The bill would provide that these provisions would remain in effect only until January 1 of the 7th calendar year following the first appearance of the Organ and Tissue Donor Registry Voluntary Tax Contribution Fund on the personal income tax return and would repeal the provisions as of December 1 of that year. The bill would provide for an earlier repeal if the Franchise Tax Board determines that the amount of contributions estimated to be received during the 2nd and later calendar years after its first appearance on a return will not at least equal the minimum contribution amount, in which case these provisions would be repealed on December 1 of that year.
By continuously appropriating these funds, the bill would make an appropriation.
Vote: MAJORITY   Appropriation: YES   Fiscal Committee: YES   Local Program: NO  

The people of the State of California do enact as follows:


SECTION 1.

 Article 25 (commencing with Section 18907) is added to Chapter 3 of Part 10.2 of Division 2 of the Revenue and Taxation Code, to read:
Article  25. Organ and Tissue Donor Registry Voluntary Tax Contribution Fund

18907.
 (a) An individual may designate on the tax return that a contribution in excess of the taxpayer’s personal income tax liability, if any, be made to the Organ and Tissue Donor Registry Voluntary Tax Contribution Fund, which is established by Section 18907.1 to be used to maintain the Donate Life California Organ and Tissue Donor Registry, authorized pursuant to Section 7150.90 of the Health and Safety Code. That designation is to be used as a voluntary contribution on the tax return.
(b) The contribution shall be in full dollar amounts and may be made individually by each signatory on a joint return.
(c) A designation under subdivision (a) shall be made for any taxable year on the original return for that taxable year, and once made shall be irrevocable.
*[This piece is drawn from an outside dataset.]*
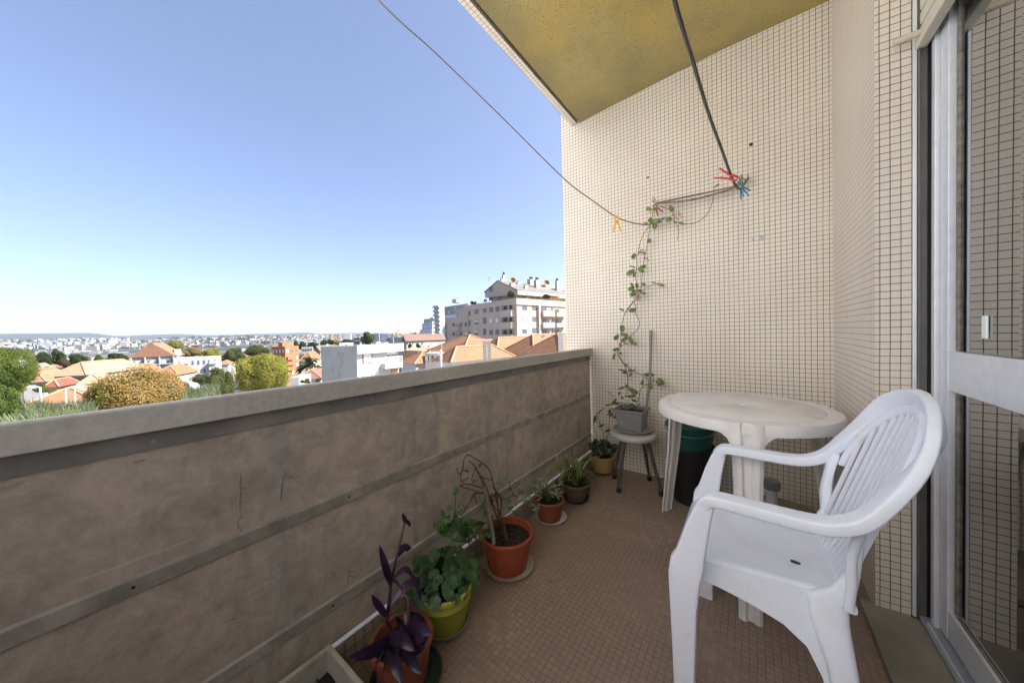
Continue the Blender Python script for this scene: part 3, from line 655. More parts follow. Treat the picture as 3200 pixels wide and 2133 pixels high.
b.build('foliage', G_leaf2, p3, smooth=60)
s_ = MB()
for k in range(16):
    x, y, s = lv[18+k*3]; s_.tube([Q(540, 940, -.95), Q((x+540)/2, y+20, -.95), Q(x, y, -.95)], .0014, 5)
s_.tube([Q(205, 590), Q(190, 760), Q(175, 900)], .0014, 5); s_.tube([Q(820, 440), Q(850, 560), Q(890, 630)], .0012, 5)
s_.build('stems', G_leaf2, p3)
# 4 tradescantia in small terracotta pot
p4 = pot('tradescantia_pot', 'small terracotta pot with trailing white striped leaves', (-.973, 1.632), .088, .062, .125, terra2, lip=.016)
saucer('saucer', 'white saucer under the small terracotta pot', (-.966, 1.637), .092, .018, plastic('white_saucer', (.55, .54, .50), amt=.3))
strp = leaf_mat('striped_leaf', (.09, .14, .06), (.34, .38, .26), scale=60)
b = MB(); s_ = MB()
for k in range(58):
    a = rg.uniform(0, 6.28); r_ = rg.uniform(.01, .085)
    q = Vector((-.985+r_*math.cos(a), 1.62+r_*math.sin(a), .135+rg.uniform(-.02, .10)*(1-r_*5)))
    d = Vector((math.cos(a+rg.uniform(-.8, .8)), math.sin(a+rg.uniform(-.8, .8)), rg.uniform(-.3, .9))).normalized()*rg.uniform(.028, .048)
    leafblade(b, q, q+d*.5+Vector((0, 0, .006)), q+d, rg.uniform(.010, .015), 4, up=(.1, -.3, 1)); 
    if k % 3 == 0: s_.tube([Vector((-.975, 1.63, .10)), q], .0014, 5)
for x, y in ((1150, 440), (1165, 480), (1200, 460), (1410, 450), (1450, 465), (1430, 490), (1000, 650), (960, 640), (1060, 640), (940, 670), (1100, 745), (1150, 770), (1170, 750), (1130, 800), (1030, 690)):
    q = Q(x, y, -.99+.03*rg.random()); d = Vector((rg.uniform(-1, 1), rg.uniform(-1, .5), rg.uniform(-.5, .9))).normalized()*.042; leafblade(b, q-d*.5, q+Vector((0, 0, .005)), q+d*.5, .014, 4)
s_.tube([Q(1180, 755, -.97), Q(1090, 745, -.97), Q(1040, 690, -.98), Q(960, 650, -.99)], .0016, 5); s_.tube([Q(1230, 600, -.97), Q(1180, 520, -.985), Q(1155, 440, -.99)], .0016, 5); s_.tube([Q(1330, 600, -.97), Q(1390, 520, -.98), Q(1440, 470, -.98)], .0016, 5)
b.build('foliage', strp, p4, smooth=60); s_.build('stems', G_leaf2, p4)
# 5 spider plant
p5 = pot('spider_plant_pot', 'spider plant with arching striped leaves in a brown pot', (-.943, 1.920), .096, .066, .120, plastic('dark_brown_pot', (.085, .055, .04), dirt=(.14, .10, .075), amt=.5), lip=.014)
saucer('saucer', 'dark saucer under the spider plant', (-.942, 1.92), .086, .022, plain('black_saucer', (.02, .02, .024), .4))
b = MB(); b2 = MB(); base = Vector((-.943, 1.92, .10))
tips = [((1390, 260), (1200, 440), (1195, 445)), ((1400, 160), (1390, 165), (1375, 330)), ((1560, 120), (1575, 80), (1580, 70)), ((1880, 165), (1990, 230), (2075, 300)), ((1840, 180), (1900, 200), (1960, 215)), ((1560, 450), (1565, 600), (1555, 680)), ((1760, 500), (1770, 640), (1768, 750)), ((1830, 400), (1870, 470), (1870, 520)), ((1880, 510), (1940, 600), (1932, 700)),
        ((1420, 300), (1300, 330), (1200, 450)), ((1480, 330), (1340, 300), (1300, 350)), ((1620, 380), (1610, 450), (1615, 500)), ((1780, 340), (1830, 390), (1870, 520)), ((1550, 180), (1480, 200), (1420, 250)), ((1700, 240), (1720, 280), (1720, 340)), ((1530, 250), (1440, 400), (1400, 470)), ((1650, 230), (1700, 180), (1790, 150)), ((1500, 540), (1460, 590), (1450, 610)), ((1740, 420), (1780, 400), (1800, 410)), ((1690, 330), (1760, 350), (1830, 360)), ((1590, 300), (1560, 380), (1560, 440)), ((1600, 200), (1620, 210), (1650, 260)), ((1710, 450), (1740, 520), (1760, 600)), ((1640, 300), (1650, 340), (1660, 420)), ((1560, 330), (1520, 420), (1510, 460)), ((1450, 290), (1440, 350), (1410, 420))]
for i, (m1, m2, t_) in enumerate(tips):
    X = -.95+.05*math.sin(i*2.1); q1 = Q(*m1, X-.005); q2 = Q(*m2, X+.01); q3 = Q(*t_, X+.012)
    P5 = cat_rom([base+Vector((rg.uniform(-.012, .012), rg.uniform(-.012, .012), 0)), Q((m1[0]+1610)/2, (m1[1]+330)/2-10, X), q1, q2, q3], 4); n = len(P5)-1
    for half, bb, off in ((1, b, 0), (.42, b2, .0012)):
        rows = []
        for k, p in enumerate(P5):
            t = k/n; p = Vector(p); d = (Vector(P5[min(k+1, n)])-Vector(P5[max(k-1, 0)])).normalized(); s = d.cross(Vector((.1, -.8, .6))).normalized(); nn = s.cross(d); ww = .0088*half*(1-t**3)*(1 if t > .05 else .7)
            i_ = len(bb.v); bb.v += [tuple(p-s*ww+nn*(ww*.25+off)), tuple(p+nn*off), tuple(p+s*ww+nn*(ww*.25+off))]; rows.append(i_)
        for k in range(n): a, c = rows[k], rows[k+1]; bb.f += [(a, a+1, c+1, c), (a+1, a+2, c+2, c+1)]
b.build('foliage', leaf_mat('spider_leaf', (.05, .11, .02), (.09, .17, .03)), p5, smooth=60); b2.build('leaf_stripe', leaf_mat('spider_stripe', (.36, .38, .16), (.44, .46, .22)), p5, smooth=60)
# 6 dark plant in the corner
p6 = pot('corner_plant_pot', 'cream and orange pot in the dark corner behind the stool', (-.955, 2.42), .096, .07, .135, plastic('cream_orange_pot', (.40, .27, .12), dirt=(.35, .14, .04), amt=.6), lip=.018)
saucer('saucer', 'brown saucer under the corner pot', (-.955, 2.42), .088, .018, plain('brown_saucer', (.10, .07, .05), .6))
b = MB(); s_ = MB()
for k in range(44):
    a = rg.uniform(0, 6.28); r_ = rg.uniform(.02, .10); q = Vector((-.95+r_*math.cos(a), 2.41+r_*math.sin(a)*.9, .15+rg.uniform(0, .09)*(1-r_*4)))
    palm(b, q, Vector((rg.uniform(-.3, .6), -1, rg.uniform(.3, 1.2))), rg.uniform(.018, .03), rg.uniform(0, 6.28), 'round')
b.build('foliage', leaf_mat('dark_leaf', (.008, .02, .008), (.02, .045, .016)), p6, smooth=60)
for pts in (((-.95, 2.42, .12), (-1.0, 2.40, .30), (-1.0, 2.38, .42), (-.93, 2.36, .50)), ((-.94, 2.42, .12), (-.93, 2.40, .28), (-.96, 2.36, .44), (-.90, 2.34, .52)), ((-.95, 2.40, .12), (-.98, 2.36, .25), (-1.04, 2.34, .34)), ((-.93, 2.40, .14), (-.88, 2.36, .33), (-.86, 2.34, .47), (-.84, 2.33, .52))):
    s_.tube([Vector(v) for v in cat_rom(pts, 5)], .0022, 6)
s_.build('dry_stems', br, p6)
b = MB()
for x, y in ((1905, 1290), (1925, 1300), (1880, 1330), (1900, 1345), (1860, 1310), (1875, 1380)):
    q = py_(x, y, 2.36); d = Vector((rg.uniform(-1, 1), 0, rg.uniform(-1, .2))).normalized()*.06; leafblade(b, q-d*.5, q, q+d*.5, .022, 6)
b.build('foliage', leaf_mat('olive_leaf', (.06, .08, .02), (.11, .14, .04)), p6, smooth=60)
# 7 long planter
pl_ = thing('rectangular_planter', 'empty weathered grey rectangular planter with weeds at the bottom edge', 'planter', (-.96, .24, 0))
X0, X1, Y0, Y1, ZT = -1.062, -.862, .02, .442, .150
b = MB(); wl = .015
def ring(x0, x1, y0, y1, z): return [(x0, y0, z), (x1, y0, z), (x1, y1, z), (x0, y1, z)]
L_ = [ring(X0+.03, X1-.03, Y0+.03, Y1-.03, 0), ring(X0+.008, X1-.008, Y0+.008, Y1-.008, ZT-.022), ring(X0, X1, Y0, Y1, ZT-.020), ring(X0, X1, Y0, Y1, ZT), ring(X0+wl, X1-wl, Y0+wl, Y1-wl, ZT), ring(X0+wl+.004, X1-wl-.004, Y0+wl+.004, Y1-wl-.004, .085)]
for r_ in L_: b.v += r_
for k in range(len(L_)-1):
    for j in range(4): b.f.append((k*4+j, k*4+(j+1) % 4, k*4+4+(j+1) % 4, k*4+4+j))
b.f.append((3, 2, 1, 0)); b.build('trough', plastic('weathered_planter', (.42, .39, .33), dirt=(.20, .17, .13), amt=.7, rough=.6), pl_, bevel=.004)
b = MB(); NX, NY = 20, 36
for i in range(NX+1):
    for j in range(NY+1):
        x = X0+.02+(X1-X0-.04)*i/NX; y = Y0+.02+(Y1-Y0-.04)*j/NY; b.v.append((x, y, .088+.012*noise.noise(Vector((x*25, y*25, 1)))+.018*noise.noise(Vector((x*9, y*9, 4)))))
for i in range(NX):
    for j in range(NY): a = i*(NY+1)+j; b.f.append((a, a+NY+1, a+NY+2, a+1))
b.build('soil', M['soil'], pl_, smooth=180)
b = MB()
for k in range(420):
    x = rg.uniform(X0+.03, X1-.03); y = rg.uniform(.22, Y1-.05); q = Vector((x, y, .095)); d = Vector((rg.uniform(-1, 1), rg.uniform(-1, 1), rg.uniform(.2, 1.2))).normalized()*rg.uniform(.008, .022); leafblade(b, q, q+d*.5, q+d, .003, 2)
b.build('weeds', leaf_mat('moss_weed', (.05, .06, .025), (.12, .11, .07)), pl_)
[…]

If payments and credits reported on the return, together with any other credits associated with the taxpayer’s account, do not exceed the taxpayer’s tax liability, the return shall be treated as though no designation has been made.
(d) The Franchise Tax Board shall revise the form of the return to include a space labeled the “Organ and Tissue Donor Registry Voluntary Tax Contribution Fund” to allow for the designation permitted under subdivision (a). The form shall also include in the instructions information that the contribution may be in the amount of one dollar ($1) or more and that the contribution shall be used to maintain the Donate Life California Organ and Tissue Donor Registry.
(e) A deduction shall be allowed under Article 6 (commencing with Section 17201) of Chapter 3 of Part 10 for any contribution made pursuant to subdivision (a).
(f) Notwithstanding subdivision (d), a voluntary contribution designation for the Organ and Tissue Donor Registry Voluntary Tax Contribution Fund shall not be added on the tax return until another voluntary contribution designation is removed or space is available, whichever occurs first.

18907.1.
 There is hereby established in the State Treasury the Organ and Tissue Donor Registry Voluntary Tax Contribution Fund to receive contributions made pursuant to Section 18907. The Franchise Tax Board shall notify the Controller of both the amount of money paid by taxpayers in excess of their tax liability and the amount of refund money that taxpayers have designated pursuant to Section 18907 to be transferred to the Organ and Tissue Donor Registry Voluntary Tax Contribution Fund. The Controller shall transfer from the Personal Income Tax Fund to the Organ and Tissue Donor Registry Voluntary Tax Contribution Fund an amount not in excess of the sum of the amounts designated by individuals pursuant to Section 18907 for payment into that fund.

18907.2.
 (a) Notwithstanding Section 13340 of the Government Code, all moneys transferred to the Organ and Tissue Donor Registry Voluntary Tax Contribution Fund pursuant to Section 18907.1 shall be continuously appropriated and allocated as follows:
(1) To the Controller and the Franchise Tax Board for reimbursement of all costs incurred by the Controller and the Franchise Tax Board in connection with their duties under this article.
(2) The balance to the Donate Life California Organ and Tissue Donor Registrar, for its ongoing activities to maintain the Donate Life California Organ and Tissue Donor Registry, authorized by Section 7150.90 of the Health and Safety Code.
(b) All moneys allocated pursuant to paragraph (2) of subdivision (a) may be carried over from the year in which they were received and encumbered in any following year.

18907.3.
 Donate Life California Organ and Tissue Donor Registrar shall comply with the Internet Web site reporting requirements described in Section 18873.

18907.4.
 (a) Except as otherwise provided in subdivision (b), this article shall remain in effect only until January 1 of the seventh calendar year following the first appearance of the Organ and Tissue Donor Registry Voluntary Tax Contribution Fund on the personal income tax return, and is repealed as of December 1 of that year.
(b) (1) By September 1 of the second calendar year and each subsequent calendar year that the Organ and Tissue Donor Registry Voluntary Tax Contribution Fund appears on the tax return, the Franchise Tax Board shall determine whether the amount of contributions estimated to be received during the calendar year will equal or exceed the minimum contribution amount determined by the Franchise Tax Board for the calendar year as described in paragraph (3). The Franchise Tax Board shall estimate the amount of contributions to be received by using the actual amounts received and an estimate of the contributions that will be received by the end of that calendar year.
(2) If the Franchise Tax Board determines that the amount of the contributions estimated to be received during a calendar year will not at least equal the minimum contribution amount for the calendar year, this article shall be inoperative with respect to taxable years beginning on or after January 1 of that calendar year and shall be repealed on December 1 of that year.
(3) For purposes of this section, the minimum contribution amount for a calendar year means two hundred fifty thousand dollars ($250,000) for the second calendar year after the first appearance of the Organ and Tissue Donor Registry Voluntary Tax Contribution Fund on the personal income tax return and the following calendar years.